The biggest factor in the recent rebound: the Federal Reserve has added more than $3 trillion of monetary stimulus to the economy and more than $1 trillion of bailout loans to financial firms since the 2008 financial crisis. This was done to prevent a widespread banking crash and help the wider economy. The banks have enjoyed a windfall, the broader economy, not so much. Federal Reserve Vice Chairman Janet Yellen said Monday that the Fed should press on with $85 billion in monthly bond- buying while tracking possible costs and risks from the unprecedented program.
"Turning to the potential costs of the Federal Reserve's asset purchases, there are some that definitely need to be monitored over time," Yellen said in a speech in Washington. "At this stage, I do not see any that would cause me to advocate a curtailment of our purchase program."
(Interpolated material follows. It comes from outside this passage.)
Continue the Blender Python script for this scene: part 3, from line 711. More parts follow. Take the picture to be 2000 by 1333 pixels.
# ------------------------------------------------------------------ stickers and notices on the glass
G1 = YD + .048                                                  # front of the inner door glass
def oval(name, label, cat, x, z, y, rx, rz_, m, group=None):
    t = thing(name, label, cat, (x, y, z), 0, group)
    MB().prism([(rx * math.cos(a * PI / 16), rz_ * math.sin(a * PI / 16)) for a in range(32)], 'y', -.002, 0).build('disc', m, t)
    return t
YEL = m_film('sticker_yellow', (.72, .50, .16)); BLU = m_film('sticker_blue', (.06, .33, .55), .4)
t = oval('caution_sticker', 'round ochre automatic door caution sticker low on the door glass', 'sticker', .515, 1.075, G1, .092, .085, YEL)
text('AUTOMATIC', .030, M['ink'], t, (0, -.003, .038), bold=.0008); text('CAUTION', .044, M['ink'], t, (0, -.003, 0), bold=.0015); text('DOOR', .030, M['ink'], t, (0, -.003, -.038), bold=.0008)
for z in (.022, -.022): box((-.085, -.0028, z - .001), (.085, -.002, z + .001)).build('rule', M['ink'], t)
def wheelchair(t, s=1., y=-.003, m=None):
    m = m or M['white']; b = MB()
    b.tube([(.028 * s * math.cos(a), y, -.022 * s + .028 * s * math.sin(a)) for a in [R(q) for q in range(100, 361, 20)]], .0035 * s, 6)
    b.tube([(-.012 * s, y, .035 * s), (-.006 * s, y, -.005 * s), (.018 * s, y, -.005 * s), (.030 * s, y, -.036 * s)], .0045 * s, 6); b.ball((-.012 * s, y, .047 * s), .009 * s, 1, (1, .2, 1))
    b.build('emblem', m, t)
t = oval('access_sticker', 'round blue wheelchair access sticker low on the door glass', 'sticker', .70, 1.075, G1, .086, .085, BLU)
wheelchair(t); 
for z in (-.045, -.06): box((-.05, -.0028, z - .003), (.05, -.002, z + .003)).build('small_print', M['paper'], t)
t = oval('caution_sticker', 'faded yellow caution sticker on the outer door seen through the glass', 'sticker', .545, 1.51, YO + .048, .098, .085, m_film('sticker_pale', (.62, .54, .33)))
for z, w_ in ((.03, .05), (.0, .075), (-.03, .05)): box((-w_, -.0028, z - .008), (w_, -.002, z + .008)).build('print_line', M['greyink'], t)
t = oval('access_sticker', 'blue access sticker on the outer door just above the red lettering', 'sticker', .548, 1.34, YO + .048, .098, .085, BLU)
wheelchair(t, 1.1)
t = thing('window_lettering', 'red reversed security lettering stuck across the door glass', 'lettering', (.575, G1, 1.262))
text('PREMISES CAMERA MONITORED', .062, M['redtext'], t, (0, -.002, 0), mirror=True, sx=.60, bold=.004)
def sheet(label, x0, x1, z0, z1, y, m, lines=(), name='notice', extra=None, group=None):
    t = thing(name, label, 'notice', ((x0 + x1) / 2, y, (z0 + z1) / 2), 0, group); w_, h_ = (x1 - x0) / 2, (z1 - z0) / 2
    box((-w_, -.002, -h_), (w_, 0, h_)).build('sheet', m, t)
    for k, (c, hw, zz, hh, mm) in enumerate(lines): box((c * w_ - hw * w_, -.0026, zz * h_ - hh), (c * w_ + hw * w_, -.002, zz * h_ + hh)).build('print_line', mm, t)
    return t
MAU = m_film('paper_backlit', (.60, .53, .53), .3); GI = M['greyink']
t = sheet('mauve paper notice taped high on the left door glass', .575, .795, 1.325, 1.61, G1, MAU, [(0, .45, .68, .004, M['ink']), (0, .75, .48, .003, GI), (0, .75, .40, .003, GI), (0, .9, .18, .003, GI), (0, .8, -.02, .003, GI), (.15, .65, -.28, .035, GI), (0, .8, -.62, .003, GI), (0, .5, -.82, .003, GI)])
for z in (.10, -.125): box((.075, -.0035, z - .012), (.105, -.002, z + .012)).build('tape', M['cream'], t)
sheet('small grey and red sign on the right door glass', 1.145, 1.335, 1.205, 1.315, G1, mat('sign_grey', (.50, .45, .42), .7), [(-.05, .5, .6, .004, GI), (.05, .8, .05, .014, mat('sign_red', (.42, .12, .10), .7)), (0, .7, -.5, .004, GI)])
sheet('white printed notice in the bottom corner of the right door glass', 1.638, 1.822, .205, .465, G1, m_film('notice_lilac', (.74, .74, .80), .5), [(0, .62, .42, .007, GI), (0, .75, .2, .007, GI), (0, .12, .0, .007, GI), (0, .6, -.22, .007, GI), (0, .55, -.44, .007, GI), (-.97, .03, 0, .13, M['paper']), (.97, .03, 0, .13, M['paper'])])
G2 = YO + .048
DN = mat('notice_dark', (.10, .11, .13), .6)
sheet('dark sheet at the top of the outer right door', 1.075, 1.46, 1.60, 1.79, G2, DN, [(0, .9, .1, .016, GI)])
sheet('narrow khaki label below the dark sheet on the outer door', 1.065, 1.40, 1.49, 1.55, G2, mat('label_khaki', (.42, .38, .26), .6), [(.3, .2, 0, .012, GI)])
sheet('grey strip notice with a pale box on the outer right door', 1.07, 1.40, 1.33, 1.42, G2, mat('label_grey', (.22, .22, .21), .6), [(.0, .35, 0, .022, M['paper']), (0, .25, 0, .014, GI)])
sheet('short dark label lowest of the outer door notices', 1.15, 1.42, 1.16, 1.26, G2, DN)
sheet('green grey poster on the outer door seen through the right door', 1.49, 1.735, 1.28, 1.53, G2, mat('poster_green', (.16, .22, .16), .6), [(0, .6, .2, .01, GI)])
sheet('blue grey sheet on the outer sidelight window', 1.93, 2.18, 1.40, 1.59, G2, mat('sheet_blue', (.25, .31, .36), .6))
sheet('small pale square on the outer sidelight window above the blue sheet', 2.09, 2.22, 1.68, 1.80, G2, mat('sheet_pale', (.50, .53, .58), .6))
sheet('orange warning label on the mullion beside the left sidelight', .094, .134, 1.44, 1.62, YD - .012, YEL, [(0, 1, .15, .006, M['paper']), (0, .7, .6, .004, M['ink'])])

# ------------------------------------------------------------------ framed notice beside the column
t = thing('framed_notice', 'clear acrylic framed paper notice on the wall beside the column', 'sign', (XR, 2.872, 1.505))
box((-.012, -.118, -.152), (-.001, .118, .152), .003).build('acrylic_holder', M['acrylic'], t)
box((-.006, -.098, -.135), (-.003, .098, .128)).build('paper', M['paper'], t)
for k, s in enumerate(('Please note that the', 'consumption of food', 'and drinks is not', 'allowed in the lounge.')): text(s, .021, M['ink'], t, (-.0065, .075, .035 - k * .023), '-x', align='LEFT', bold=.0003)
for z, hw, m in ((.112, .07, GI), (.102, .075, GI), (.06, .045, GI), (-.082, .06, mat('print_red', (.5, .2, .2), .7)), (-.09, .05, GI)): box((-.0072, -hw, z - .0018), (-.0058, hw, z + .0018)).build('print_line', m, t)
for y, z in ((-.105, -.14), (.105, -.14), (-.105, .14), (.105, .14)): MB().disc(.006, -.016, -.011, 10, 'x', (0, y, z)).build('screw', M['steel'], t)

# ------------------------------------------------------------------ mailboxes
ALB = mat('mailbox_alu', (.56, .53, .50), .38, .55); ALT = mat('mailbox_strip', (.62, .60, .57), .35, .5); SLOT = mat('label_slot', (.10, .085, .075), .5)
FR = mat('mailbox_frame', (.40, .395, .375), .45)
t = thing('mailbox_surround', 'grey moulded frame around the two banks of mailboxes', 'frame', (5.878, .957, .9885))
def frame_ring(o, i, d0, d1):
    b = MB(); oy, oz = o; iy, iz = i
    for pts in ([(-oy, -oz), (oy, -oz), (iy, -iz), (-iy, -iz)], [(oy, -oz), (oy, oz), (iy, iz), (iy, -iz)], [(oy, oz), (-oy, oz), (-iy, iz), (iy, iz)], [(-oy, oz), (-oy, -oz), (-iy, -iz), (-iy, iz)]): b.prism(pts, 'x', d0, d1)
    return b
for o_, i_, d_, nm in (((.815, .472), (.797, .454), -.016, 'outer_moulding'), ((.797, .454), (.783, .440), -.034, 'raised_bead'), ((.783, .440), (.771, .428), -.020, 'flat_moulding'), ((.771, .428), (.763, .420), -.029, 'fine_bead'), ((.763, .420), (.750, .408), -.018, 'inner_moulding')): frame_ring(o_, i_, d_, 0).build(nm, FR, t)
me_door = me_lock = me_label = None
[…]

Yellen, the central bank's No. 2 official, echoed Chairman Ben Bernanke's comment last week that the benefits of the Fed's historically low interest rates and near-record $3.09 trillion balance sheet outweigh any risk of financial instability.


The big question is whether the stock market can keep going up from here. 
 One determinant is whether stocks are seen by traders as relatively expensive, and therefore vulnerable to a sell-off. Robert Shiller, a professor of economics at Yale University, has built a model for gauging whether stocks are cheap or pricey. Right now, stock valuations are above historical averages, but well below the stratospheric highs they’ve reached in bubbles. According to his model, stocks are signaling that they can return about 3 to 4 percent a year. Of course, that's not guaranteed.

I repeat – not guaranteed.

But for today at least, Wall Street looked like the past 5 1/2 years never happened. What happens next depends on the Federal Reserve continuing to prop up Wall Street even as Main Street struggles; it is a dichotomy that can't go on forever. This bifurcation and the growing inequality is the dark lining behind this silvery cloud. Bernanke is a student of the Great Depression. One lesson he could still learn from the small “d” depression is that there is a difference between markets and the economy.